● **Provided data**:
= = = = =
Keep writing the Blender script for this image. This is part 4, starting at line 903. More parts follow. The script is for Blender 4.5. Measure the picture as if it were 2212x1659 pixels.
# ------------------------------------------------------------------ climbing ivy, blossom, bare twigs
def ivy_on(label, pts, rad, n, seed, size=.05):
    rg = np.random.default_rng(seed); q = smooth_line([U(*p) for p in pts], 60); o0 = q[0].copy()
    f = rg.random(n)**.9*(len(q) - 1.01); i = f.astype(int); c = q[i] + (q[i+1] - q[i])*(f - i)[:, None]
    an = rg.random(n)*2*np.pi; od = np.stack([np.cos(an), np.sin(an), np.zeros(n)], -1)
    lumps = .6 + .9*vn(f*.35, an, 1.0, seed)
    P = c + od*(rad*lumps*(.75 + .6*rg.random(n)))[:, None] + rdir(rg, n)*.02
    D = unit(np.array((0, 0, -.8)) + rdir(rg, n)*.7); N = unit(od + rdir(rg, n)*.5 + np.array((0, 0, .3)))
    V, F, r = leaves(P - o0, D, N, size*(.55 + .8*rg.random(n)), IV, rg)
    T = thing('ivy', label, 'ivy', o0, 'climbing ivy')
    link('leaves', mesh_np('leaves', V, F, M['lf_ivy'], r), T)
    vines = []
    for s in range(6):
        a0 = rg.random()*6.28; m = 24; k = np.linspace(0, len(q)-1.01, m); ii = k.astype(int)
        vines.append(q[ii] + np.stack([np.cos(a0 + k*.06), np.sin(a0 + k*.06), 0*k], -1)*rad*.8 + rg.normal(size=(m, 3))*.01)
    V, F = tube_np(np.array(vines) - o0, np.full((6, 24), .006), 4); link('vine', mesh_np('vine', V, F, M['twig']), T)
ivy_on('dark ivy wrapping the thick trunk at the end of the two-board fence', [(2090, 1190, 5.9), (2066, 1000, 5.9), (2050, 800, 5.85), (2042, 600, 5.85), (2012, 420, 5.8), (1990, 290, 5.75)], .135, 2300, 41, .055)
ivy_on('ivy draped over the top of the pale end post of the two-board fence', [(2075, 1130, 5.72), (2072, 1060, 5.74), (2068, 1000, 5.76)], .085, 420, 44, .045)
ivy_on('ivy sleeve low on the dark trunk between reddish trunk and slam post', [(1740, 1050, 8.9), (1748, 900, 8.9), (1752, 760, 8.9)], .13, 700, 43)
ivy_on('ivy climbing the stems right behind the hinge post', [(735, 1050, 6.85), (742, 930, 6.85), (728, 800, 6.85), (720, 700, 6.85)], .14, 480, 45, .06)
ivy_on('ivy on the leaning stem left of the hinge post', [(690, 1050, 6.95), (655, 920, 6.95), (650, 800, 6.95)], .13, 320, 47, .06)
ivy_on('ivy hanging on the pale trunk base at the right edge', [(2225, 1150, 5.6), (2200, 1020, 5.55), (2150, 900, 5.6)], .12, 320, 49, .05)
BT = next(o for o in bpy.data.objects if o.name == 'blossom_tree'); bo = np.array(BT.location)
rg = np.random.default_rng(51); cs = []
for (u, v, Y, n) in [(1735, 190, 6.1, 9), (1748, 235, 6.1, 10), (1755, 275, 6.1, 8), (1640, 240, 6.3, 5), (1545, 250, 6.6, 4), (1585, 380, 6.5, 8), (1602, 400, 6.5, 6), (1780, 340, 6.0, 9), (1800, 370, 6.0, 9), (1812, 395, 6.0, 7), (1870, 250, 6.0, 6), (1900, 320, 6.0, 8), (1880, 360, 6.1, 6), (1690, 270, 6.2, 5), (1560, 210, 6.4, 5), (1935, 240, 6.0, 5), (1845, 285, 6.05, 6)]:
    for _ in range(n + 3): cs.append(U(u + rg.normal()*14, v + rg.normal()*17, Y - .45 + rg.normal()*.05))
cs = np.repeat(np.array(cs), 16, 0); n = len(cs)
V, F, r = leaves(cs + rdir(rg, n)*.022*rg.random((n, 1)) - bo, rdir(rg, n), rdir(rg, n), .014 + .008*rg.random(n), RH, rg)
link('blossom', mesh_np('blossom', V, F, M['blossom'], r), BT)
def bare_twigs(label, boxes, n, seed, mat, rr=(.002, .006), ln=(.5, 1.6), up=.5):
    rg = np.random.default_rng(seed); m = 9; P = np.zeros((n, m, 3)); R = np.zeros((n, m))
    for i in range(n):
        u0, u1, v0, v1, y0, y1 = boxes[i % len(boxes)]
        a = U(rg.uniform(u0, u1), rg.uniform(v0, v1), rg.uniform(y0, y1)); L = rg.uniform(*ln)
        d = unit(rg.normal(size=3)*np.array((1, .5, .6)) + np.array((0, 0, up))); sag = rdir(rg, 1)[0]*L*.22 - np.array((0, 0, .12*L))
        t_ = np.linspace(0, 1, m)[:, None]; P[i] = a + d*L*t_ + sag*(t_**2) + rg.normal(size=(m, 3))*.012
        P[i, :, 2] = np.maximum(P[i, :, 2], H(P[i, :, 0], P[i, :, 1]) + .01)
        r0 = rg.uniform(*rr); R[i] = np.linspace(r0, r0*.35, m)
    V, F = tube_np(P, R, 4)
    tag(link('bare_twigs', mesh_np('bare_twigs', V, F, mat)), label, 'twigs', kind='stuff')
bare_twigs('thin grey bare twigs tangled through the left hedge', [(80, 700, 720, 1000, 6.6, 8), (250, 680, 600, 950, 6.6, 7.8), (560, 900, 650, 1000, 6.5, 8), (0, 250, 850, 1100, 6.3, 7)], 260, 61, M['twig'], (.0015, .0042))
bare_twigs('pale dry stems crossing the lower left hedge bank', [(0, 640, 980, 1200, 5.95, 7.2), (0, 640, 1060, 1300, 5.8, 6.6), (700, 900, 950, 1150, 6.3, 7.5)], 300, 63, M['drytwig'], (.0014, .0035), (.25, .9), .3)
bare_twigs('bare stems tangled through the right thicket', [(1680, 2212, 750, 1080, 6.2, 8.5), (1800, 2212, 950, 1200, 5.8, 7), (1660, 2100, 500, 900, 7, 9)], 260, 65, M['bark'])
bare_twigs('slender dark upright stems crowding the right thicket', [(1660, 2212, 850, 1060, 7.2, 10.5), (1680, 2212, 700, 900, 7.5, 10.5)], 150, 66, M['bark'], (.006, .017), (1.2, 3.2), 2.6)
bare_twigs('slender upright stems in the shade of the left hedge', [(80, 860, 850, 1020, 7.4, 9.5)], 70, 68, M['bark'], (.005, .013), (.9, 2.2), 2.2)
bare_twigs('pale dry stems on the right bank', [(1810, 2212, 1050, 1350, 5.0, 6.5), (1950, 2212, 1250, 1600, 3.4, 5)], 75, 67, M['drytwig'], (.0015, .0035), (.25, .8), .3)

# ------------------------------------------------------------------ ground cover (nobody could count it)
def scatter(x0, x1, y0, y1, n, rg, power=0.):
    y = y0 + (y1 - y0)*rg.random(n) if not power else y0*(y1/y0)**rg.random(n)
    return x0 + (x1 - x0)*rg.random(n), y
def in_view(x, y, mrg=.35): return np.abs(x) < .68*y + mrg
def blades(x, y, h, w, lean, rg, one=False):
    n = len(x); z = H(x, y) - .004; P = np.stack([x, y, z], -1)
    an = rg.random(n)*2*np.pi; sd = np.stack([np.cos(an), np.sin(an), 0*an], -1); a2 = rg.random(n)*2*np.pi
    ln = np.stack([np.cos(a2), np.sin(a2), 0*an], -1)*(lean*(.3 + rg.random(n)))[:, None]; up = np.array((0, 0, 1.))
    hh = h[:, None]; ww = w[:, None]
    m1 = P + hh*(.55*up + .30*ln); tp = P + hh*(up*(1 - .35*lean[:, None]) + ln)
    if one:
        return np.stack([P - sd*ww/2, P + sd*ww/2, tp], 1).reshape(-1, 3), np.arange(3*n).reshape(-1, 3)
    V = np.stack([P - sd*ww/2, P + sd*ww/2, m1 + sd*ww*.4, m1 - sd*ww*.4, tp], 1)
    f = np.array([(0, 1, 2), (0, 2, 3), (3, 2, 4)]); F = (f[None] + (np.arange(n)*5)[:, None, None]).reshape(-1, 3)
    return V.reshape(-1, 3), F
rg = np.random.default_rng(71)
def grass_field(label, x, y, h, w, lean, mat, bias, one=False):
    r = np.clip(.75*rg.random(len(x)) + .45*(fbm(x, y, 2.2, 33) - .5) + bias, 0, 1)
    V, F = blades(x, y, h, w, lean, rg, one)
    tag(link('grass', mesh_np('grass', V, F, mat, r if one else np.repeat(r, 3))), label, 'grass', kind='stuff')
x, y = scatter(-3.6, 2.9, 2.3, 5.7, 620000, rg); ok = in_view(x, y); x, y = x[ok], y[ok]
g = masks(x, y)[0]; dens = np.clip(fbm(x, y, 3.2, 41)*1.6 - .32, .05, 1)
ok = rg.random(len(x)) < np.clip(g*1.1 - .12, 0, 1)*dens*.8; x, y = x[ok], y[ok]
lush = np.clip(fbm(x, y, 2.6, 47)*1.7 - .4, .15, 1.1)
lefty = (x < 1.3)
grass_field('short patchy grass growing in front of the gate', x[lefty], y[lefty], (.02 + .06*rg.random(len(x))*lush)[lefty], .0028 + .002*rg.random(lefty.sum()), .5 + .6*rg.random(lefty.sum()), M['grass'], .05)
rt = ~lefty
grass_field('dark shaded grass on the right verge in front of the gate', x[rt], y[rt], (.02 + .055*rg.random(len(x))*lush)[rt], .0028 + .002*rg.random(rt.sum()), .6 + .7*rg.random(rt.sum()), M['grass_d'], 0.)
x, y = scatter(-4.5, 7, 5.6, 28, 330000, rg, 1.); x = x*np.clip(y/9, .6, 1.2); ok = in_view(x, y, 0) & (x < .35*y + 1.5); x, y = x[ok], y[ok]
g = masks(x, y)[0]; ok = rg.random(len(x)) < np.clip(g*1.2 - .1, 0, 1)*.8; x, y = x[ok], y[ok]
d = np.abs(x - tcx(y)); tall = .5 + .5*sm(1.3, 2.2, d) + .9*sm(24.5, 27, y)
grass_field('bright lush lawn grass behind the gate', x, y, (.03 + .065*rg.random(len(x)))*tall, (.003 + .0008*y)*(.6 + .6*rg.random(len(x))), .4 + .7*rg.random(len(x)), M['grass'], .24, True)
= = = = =
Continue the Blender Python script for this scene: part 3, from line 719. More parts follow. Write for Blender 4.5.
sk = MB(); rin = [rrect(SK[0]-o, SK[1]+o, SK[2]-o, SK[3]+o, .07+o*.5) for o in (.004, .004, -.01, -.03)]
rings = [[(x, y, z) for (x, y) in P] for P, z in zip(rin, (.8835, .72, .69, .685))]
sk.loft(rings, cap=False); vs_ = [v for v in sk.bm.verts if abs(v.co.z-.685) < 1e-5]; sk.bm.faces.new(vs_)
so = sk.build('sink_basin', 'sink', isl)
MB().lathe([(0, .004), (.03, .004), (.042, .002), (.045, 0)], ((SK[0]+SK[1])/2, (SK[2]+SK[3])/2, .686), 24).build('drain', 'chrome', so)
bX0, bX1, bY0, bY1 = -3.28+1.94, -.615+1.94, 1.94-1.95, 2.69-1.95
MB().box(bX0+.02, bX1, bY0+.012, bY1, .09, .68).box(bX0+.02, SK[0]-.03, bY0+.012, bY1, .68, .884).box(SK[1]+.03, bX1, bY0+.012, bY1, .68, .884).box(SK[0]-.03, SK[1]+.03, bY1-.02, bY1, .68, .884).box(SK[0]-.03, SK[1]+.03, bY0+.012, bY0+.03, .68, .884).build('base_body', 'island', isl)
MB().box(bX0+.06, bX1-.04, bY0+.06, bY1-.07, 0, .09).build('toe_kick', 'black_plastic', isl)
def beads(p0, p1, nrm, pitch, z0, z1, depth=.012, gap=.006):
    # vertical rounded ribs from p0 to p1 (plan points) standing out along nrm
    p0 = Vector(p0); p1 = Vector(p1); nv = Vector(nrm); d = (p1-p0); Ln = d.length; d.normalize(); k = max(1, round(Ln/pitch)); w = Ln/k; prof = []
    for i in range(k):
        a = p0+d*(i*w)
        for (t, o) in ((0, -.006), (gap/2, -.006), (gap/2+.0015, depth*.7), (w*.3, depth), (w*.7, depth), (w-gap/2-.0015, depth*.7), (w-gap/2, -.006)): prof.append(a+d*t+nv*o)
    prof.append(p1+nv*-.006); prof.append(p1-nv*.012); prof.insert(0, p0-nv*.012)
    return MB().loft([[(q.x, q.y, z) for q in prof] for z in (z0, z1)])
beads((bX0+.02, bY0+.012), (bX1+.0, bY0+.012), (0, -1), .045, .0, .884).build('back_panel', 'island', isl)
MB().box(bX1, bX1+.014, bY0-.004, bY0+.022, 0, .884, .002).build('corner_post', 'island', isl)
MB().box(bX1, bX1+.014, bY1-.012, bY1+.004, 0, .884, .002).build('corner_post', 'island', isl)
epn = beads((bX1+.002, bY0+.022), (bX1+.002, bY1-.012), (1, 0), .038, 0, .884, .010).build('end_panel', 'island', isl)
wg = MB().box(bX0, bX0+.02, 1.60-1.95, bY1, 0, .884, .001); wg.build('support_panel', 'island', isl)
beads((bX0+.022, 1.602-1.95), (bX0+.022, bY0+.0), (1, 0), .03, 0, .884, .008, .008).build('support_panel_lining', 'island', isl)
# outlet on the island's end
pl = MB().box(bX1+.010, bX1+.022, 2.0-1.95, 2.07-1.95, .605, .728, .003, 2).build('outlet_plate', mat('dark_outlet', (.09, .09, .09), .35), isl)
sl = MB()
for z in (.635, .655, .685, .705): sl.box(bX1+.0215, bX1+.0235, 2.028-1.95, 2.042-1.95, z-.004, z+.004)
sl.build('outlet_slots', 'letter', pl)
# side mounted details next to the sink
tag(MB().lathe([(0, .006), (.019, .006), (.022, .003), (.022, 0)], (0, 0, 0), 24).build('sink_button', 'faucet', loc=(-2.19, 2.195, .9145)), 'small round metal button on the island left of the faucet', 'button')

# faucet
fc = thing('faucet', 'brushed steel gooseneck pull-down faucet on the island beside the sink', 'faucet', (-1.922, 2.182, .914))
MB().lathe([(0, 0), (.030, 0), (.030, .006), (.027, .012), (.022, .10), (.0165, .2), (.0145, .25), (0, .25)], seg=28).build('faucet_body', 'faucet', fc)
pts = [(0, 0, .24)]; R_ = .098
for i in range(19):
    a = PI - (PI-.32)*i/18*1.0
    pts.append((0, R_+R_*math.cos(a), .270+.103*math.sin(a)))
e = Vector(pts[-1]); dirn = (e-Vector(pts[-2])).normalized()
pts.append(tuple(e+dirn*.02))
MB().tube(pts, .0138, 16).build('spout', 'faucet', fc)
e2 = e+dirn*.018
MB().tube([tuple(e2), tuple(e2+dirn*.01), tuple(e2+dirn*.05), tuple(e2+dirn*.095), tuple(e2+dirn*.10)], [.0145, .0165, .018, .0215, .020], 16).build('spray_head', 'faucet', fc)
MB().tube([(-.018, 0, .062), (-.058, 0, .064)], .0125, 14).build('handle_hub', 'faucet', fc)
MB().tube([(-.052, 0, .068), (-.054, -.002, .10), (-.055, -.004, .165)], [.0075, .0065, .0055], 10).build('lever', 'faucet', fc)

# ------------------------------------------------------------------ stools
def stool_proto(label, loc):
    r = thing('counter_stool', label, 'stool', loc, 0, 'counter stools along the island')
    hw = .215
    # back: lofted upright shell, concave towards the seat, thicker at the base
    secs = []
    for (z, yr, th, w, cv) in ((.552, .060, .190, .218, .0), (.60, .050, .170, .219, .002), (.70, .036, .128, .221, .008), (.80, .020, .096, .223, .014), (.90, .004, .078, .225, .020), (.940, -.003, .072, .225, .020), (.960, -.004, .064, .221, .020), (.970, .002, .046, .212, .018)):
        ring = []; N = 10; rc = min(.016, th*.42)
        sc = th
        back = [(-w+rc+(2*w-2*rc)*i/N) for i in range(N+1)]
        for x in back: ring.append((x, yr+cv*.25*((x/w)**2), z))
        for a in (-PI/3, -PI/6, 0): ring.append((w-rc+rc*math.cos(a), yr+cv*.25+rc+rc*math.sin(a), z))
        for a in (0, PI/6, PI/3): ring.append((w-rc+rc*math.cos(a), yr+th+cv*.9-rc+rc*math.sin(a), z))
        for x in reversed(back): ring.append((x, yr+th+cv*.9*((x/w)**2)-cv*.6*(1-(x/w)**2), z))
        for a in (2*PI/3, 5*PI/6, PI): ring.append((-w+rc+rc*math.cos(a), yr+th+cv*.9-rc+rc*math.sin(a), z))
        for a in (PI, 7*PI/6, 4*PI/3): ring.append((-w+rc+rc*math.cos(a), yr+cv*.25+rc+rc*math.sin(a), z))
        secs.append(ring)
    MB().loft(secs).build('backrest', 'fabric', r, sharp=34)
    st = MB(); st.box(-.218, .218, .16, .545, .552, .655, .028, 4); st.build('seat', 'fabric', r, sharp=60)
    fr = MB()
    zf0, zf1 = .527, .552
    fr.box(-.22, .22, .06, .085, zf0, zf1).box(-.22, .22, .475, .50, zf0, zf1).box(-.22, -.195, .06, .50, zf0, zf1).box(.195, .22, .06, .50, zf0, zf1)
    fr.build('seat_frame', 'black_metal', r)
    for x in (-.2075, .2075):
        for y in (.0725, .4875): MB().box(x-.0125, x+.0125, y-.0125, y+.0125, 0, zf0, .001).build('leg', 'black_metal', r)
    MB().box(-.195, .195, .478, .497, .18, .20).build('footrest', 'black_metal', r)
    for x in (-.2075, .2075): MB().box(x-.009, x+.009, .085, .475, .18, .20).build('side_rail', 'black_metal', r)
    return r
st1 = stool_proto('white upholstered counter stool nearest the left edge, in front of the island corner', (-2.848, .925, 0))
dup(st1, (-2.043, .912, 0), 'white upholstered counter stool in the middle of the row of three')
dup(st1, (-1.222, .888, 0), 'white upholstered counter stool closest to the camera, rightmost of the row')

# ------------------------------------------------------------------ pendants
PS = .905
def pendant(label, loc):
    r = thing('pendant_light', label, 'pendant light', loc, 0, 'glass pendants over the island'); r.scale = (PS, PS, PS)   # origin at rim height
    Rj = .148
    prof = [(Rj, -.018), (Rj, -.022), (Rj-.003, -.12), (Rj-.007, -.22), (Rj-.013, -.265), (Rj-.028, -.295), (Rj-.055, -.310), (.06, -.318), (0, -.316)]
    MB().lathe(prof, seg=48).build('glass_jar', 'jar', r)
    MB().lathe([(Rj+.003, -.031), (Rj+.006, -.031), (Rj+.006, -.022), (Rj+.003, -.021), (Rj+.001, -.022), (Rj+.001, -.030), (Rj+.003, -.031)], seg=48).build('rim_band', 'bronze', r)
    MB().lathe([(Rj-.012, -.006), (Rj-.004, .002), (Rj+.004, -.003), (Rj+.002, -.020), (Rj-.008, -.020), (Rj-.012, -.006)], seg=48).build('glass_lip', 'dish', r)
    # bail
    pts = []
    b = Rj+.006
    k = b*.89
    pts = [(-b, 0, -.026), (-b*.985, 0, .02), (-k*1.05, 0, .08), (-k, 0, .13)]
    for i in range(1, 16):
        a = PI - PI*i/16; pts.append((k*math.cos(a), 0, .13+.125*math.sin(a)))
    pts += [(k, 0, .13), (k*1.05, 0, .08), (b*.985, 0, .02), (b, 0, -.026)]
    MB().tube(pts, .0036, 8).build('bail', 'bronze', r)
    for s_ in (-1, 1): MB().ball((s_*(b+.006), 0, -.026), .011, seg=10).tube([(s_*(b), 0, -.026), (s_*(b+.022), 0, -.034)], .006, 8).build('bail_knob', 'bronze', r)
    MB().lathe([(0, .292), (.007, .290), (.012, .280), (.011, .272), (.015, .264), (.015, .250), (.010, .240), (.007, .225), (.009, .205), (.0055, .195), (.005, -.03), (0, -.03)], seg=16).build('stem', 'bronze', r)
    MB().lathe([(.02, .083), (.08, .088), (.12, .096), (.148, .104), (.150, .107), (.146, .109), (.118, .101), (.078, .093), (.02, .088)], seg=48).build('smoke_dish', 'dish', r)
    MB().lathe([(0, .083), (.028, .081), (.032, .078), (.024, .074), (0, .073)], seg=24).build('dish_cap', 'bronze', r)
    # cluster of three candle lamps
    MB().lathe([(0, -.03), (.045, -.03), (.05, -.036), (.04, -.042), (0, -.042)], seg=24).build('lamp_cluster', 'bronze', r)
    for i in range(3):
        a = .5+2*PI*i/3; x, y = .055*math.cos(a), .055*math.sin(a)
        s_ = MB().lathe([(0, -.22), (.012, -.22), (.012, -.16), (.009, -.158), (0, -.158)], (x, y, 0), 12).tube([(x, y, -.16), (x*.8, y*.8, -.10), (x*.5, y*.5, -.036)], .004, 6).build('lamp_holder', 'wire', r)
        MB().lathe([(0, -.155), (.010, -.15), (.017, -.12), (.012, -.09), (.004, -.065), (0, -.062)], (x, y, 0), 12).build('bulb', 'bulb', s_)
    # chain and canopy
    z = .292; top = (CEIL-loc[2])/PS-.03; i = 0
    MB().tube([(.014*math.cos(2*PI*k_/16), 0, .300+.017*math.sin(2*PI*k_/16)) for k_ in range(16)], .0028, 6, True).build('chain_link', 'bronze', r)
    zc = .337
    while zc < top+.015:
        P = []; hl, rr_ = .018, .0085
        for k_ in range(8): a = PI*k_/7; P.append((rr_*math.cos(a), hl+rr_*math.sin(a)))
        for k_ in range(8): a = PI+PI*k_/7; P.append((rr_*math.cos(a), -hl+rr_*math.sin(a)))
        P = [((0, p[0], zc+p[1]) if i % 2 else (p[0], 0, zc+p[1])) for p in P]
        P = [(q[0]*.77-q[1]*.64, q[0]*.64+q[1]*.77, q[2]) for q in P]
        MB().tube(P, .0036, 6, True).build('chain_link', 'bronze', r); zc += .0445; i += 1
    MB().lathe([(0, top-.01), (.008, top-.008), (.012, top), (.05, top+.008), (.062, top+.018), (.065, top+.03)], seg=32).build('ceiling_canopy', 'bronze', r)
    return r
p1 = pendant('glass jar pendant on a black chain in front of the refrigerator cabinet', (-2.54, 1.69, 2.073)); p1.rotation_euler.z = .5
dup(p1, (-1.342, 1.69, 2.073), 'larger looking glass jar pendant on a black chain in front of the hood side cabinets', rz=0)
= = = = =
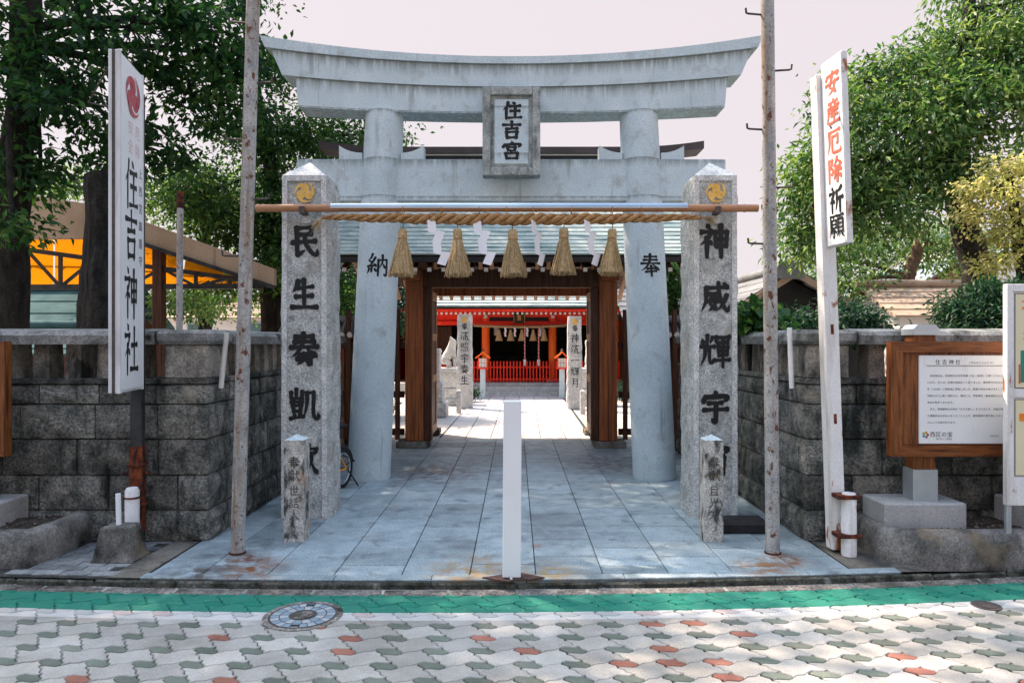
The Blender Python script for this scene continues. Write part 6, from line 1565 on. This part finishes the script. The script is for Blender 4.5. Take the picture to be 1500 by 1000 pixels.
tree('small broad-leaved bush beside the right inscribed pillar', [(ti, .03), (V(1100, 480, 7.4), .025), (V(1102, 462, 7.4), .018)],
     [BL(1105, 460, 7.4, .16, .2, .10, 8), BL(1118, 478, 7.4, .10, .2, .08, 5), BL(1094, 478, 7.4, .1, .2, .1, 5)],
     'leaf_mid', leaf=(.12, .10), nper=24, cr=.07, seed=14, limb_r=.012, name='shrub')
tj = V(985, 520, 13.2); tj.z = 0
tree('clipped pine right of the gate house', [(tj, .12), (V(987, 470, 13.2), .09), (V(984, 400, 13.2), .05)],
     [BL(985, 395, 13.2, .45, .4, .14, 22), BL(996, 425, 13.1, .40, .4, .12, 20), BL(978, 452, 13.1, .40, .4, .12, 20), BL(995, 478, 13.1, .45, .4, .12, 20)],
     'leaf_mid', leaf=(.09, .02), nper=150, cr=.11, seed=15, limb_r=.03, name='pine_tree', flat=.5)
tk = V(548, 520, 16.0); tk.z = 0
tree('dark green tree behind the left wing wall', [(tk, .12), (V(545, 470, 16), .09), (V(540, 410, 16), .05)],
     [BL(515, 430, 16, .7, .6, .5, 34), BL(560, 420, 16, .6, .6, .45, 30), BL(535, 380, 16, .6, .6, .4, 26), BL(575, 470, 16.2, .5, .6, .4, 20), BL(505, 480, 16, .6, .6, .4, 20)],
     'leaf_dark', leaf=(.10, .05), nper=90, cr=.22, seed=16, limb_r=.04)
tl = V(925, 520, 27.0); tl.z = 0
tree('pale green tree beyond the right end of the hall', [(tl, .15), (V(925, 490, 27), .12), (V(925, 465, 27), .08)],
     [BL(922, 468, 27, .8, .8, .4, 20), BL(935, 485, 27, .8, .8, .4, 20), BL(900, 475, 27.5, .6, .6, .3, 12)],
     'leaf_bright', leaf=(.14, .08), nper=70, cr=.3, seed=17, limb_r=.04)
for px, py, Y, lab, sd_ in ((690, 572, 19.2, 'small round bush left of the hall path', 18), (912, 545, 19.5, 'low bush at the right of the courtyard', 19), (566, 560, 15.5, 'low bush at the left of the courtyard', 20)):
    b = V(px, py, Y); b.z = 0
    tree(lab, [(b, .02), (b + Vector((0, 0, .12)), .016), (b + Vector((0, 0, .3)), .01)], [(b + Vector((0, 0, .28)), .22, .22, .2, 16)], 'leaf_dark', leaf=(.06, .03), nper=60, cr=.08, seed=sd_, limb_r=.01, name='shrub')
= = = = =
● **Your objective**: Only the lines from the one containing "grass_field('dark shaded grass" to the one containing "grass_field('bright lush lawn" are to be printed, both ends included, exactly as written.

● **Answer below**:
grass_field('dark shaded grass on the right verge in front of the gate', x[rt], y[rt], (.02 + .055*rg.random(len(x))*lush)[rt], .0028 + .002*rg.random(rt.sum()), .6 + .7*rg.random(rt.sum()), M['grass_d'], 0.)
x, y = scatter(-4.5, 7, 5.6, 28, 330000, rg, 1.); x = x*np.clip(y/9, .6, 1.2); ok = in_view(x, y, 0) & (x < .35*y + 1.5); x, y = x[ok], y[ok]
g = masks(x, y)[0]; ok = rg.random(len(x)) < np.clip(g*1.2 - .1, 0, 1)*.8; x, y = x[ok], y[ok]
d = np.abs(x - tcx(y)); tall = .5 + .5*sm(1.3, 2.2, d) + .9*sm(24.5, 27, y)
grass_field('bright lush lawn grass behind the gate', x, y, (.03 + .065*rg.random(len(x)))*tall, (.003 + .0008*y)*(.6 + .6*rg.random(len(x))), .4 + .7*rg.random(len(x)), M['grass'], .24, True)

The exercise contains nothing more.